DATASET CONTENT:
>>>

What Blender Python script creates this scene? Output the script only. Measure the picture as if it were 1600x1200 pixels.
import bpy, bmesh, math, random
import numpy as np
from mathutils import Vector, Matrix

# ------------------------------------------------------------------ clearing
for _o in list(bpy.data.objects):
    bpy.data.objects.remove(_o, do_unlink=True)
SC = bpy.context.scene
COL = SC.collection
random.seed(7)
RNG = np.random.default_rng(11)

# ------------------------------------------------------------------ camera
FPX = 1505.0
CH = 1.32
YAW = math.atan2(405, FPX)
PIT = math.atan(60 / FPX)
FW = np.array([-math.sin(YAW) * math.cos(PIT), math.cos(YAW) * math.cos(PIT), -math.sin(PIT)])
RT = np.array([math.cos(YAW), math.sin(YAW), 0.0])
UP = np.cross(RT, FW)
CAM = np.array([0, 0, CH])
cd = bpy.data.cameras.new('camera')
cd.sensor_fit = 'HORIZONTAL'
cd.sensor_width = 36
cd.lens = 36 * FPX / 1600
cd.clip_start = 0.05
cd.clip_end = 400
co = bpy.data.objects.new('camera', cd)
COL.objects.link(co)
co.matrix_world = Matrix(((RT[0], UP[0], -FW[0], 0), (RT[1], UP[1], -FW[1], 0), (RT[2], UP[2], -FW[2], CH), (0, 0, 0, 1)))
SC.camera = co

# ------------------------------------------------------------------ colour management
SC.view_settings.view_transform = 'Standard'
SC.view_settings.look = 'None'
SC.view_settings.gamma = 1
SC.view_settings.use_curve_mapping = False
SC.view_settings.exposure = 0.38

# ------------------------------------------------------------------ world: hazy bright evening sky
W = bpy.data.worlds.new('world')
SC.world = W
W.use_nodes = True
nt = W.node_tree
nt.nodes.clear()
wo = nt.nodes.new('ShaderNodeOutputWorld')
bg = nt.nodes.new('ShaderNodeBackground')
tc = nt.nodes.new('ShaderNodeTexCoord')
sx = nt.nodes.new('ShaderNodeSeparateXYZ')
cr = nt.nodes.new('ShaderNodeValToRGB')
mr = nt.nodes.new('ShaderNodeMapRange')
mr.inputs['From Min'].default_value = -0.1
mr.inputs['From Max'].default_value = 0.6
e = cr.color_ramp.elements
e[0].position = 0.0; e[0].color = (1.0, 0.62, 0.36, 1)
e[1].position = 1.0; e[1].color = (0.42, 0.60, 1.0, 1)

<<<

TASK REQUIREMENTS: Set down, exactly as written, each line of the data from its opening line through the one containing "RNG = np.random.default_rng(11)". Output nothing more.

ANSWER IN FULL:
What Blender Python script creates this scene? Output the script only. Measure the picture as if it were 1600x1200 pixels.
import bpy, bmesh, math, random
import numpy as np
from mathutils import Vector, Matrix

# ------------------------------------------------------------------ clearing
for _o in list(bpy.data.objects):
    bpy.data.objects.remove(_o, do_unlink=True)
SC = bpy.context.scene
COL = SC.collection
random.seed(7)
RNG = np.random.default_rng(11)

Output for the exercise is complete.